Lithosphere atmosphere ionosphere coupling associated with the 2019 Mw 7.1 California earthquake using GNSS and multiple satellites

• Published in: Environmental monitoring and assessment Vol. 193; no. 8; p. 501
• Main Authors: Mehdi, Saqib, Shah, Munawar, Naqvi, Najam Abbas
• Format: Journal Article
• Language: English
• Published: Cham Springer International Publishing 01.08.2021; Springer Nature B.V
• Subjects: Anomalies; Atmosphere; Atmospheric Protection/Air Quality Control/Air Pollution; Breeding; Coupling; Earth and Environmental Science; Earthquake prediction; Earthquakes; Ecology; Ecotoxicology; Environment; Environmental Management; Environmental monitoring; Environmental science; Geomagnetic storms; Geomagnetism; Global navigation satellite system; Ionosphere; Ionospheric variations; Lithosphere; Magnetic storms; Monitoring/Environmental Analysis; Navigation; Navigation satellites; Navigation systems; Navigational satellites; Perturbation; Precursors; Regions; Satellites; Seismic activity; Storms; Sulfur dioxide; Sulphates; Total Electron Content; Troposphere; United States > US; California; GNSS TEC; Earthquake; LAIC coupling; Ionosphere; Troposphere
• ISSN: 0167-6369; 1573-2959
• DOI: 10.1007/s10661-021-09278-6

Global Navigation Satellite System (GNSS)–based Earthquake (EQ) anomalies in the ionosphere and troposphere provide explicit evidences to study the coupling between seismic events, atmosphere, and ionosphere in epicentral breeding regions consequent to the EQ day in the preparation period.
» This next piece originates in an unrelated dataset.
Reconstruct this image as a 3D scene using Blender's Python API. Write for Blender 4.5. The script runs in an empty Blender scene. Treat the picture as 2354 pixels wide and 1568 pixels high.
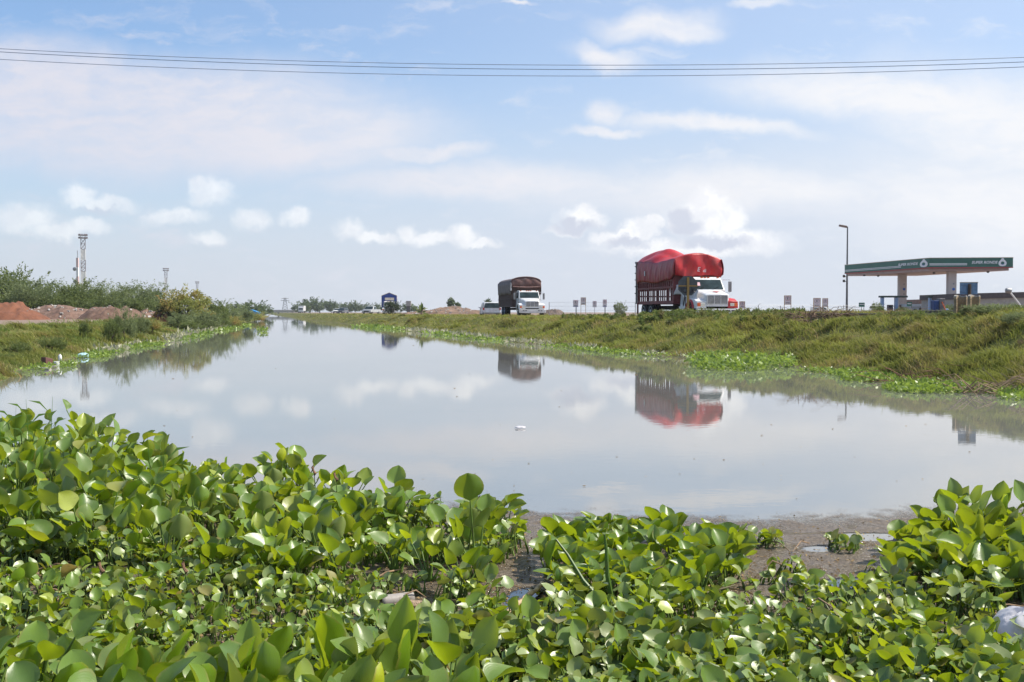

EQs are still not predicted, but the space-based EQ anomalies aid in the development of monitoring pre- and post-seismic precursors around the seismogenic zone and associated fault lineament regions. In this paper, tropospheric and ionospheric anomalies are investigated for the July 06, 2019, M w 7.1 California EQ from GNSS tropospheric delays and Total Electron Content (TEC), respectively. We noticed that atmospheric and ionospheric anomalies from GNSS stations within 5–10 days before the main shock and storm-induced ionospheric variations occur beyond the 5th day after the EQ. Similarly, synchronized and collocated lower atmospheric anomalies are also recorded in the long-term temporal values of SO 2 and SO 4 within 1-month before and after July 2019, which validates the existence of Lithosphere-Atmosphere–Ionosphere Coupling (LAIC) over the EQ epicenter. On the other hand, EQ anomalies occur during quiet geomagnetic storm activity (K p  < 3; D st  < − 20 nT) and geomagnetic storm triggered high-intensity ionospheric variations during K p  > 3. All these atmospheric and ionospheric perturbations support the development in EQ precursors with satellite measurements, which are indispensable towards the forecasting of future EQ.